Exercise |
Reproduce the top of the data verbatim, through and including the line that contains "b = MB(); b.box((x1+.04, yb/2-.02, 1.5), (.06, yb+.1, 3.3));".

Data block |
>> Start
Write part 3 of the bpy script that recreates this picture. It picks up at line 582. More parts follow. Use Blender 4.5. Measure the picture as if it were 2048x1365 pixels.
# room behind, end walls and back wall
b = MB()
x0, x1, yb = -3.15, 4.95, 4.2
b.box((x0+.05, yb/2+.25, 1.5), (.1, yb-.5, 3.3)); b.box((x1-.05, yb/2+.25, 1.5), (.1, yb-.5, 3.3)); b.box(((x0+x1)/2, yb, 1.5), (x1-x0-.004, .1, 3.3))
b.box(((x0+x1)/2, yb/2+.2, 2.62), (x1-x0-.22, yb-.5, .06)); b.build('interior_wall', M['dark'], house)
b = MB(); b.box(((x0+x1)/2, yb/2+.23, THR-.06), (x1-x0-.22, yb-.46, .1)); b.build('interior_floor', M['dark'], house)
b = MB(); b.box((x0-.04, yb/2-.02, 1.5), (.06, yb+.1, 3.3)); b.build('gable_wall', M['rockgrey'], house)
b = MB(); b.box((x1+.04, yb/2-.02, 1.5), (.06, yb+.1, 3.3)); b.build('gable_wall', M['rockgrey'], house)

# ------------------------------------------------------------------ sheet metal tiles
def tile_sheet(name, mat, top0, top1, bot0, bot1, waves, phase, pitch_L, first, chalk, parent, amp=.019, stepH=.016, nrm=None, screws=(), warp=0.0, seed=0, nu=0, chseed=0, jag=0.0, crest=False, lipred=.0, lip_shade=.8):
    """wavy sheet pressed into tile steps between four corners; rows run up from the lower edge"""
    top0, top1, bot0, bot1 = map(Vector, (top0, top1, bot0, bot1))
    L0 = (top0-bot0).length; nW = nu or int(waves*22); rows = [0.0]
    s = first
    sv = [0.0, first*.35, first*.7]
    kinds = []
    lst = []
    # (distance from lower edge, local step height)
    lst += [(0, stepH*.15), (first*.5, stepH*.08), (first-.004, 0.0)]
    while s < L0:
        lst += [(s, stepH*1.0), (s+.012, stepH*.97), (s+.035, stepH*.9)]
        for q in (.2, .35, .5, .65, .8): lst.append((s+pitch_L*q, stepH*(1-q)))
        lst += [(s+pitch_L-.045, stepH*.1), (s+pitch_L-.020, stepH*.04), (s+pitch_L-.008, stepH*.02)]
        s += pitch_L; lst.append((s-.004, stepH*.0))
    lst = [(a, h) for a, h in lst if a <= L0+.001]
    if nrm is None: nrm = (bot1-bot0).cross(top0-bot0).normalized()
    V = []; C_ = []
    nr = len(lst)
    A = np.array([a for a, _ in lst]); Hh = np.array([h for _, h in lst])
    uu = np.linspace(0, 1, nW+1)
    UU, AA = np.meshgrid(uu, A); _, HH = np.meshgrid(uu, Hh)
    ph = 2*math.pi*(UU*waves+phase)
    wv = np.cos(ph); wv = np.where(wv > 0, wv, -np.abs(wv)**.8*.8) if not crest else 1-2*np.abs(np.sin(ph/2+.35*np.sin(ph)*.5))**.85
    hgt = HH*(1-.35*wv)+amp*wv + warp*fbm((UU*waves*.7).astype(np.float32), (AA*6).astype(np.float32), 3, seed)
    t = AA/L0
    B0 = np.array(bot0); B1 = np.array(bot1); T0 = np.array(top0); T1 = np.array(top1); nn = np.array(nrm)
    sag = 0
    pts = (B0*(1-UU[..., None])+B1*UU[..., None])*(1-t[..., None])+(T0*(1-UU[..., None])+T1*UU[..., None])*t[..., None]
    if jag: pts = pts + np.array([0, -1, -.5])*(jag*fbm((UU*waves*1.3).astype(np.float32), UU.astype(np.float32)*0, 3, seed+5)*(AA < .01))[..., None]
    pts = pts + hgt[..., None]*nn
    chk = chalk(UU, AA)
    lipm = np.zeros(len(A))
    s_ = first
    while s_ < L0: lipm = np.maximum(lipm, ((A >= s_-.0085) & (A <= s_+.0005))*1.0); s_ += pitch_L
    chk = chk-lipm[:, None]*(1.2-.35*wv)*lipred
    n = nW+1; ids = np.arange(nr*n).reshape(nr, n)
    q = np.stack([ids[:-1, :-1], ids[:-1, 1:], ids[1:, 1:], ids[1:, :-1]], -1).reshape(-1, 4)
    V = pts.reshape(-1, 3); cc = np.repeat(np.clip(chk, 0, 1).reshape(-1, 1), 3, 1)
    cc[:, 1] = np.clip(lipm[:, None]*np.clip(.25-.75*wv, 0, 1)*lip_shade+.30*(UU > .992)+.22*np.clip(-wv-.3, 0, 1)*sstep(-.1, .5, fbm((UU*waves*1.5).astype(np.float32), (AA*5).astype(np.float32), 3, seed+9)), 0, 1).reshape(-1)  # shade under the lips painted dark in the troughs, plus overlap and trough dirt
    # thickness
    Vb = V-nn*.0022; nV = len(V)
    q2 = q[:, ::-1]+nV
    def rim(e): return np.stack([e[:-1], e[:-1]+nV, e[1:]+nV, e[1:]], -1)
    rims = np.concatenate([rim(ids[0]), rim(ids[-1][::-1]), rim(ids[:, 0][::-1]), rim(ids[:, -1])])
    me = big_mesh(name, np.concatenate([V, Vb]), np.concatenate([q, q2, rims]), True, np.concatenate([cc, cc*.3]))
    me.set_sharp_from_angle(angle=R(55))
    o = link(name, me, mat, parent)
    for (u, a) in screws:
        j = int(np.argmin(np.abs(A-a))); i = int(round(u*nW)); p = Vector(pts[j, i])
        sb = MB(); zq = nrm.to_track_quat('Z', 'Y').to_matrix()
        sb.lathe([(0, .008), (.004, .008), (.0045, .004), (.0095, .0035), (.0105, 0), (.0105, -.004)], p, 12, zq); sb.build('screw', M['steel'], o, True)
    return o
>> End
Response |
Write part 3 of the bpy script that recreates this picture. It picks up at line 582. More parts follow. Use Blender 4.5. Measure the picture as if it were 2048x1365 pixels.
# room behind, end walls and back wall
b = MB()
x0, x1, yb = -3.15, 4.95, 4.2
b.box((x0+.05, yb/2+.25, 1.5), (.1, yb-.5, 3.3)); b.box((x1-.05, yb/2+.25, 1.5), (.1, yb-.5, 3.3)); b.box(((x0+x1)/2, yb, 1.5), (x1-x0-.004, .1, 3.3))
b.box(((x0+x1)/2, yb/2+.2, 2.62), (x1-x0-.22, yb-.5, .06)); b.build('interior_wall', M['dark'], house)
b = MB(); b.box(((x0+x1)/2, yb/2+.23, THR-.06), (x1-x0-.22, yb-.46, .1)); b.build('interior_floor', M['dark'], house)
b = MB(); b.box((x0-.04, yb/2-.02, 1.5), (.06, yb+.1, 3.3)); b.build('gable_wall', M['rockgrey'], house)
b = MB(); b.box((x1+.04, yb/2-.02, 1.5), (.06, yb+.1, 3.3)); b.build('gable_wall', M['rockgrey'], house)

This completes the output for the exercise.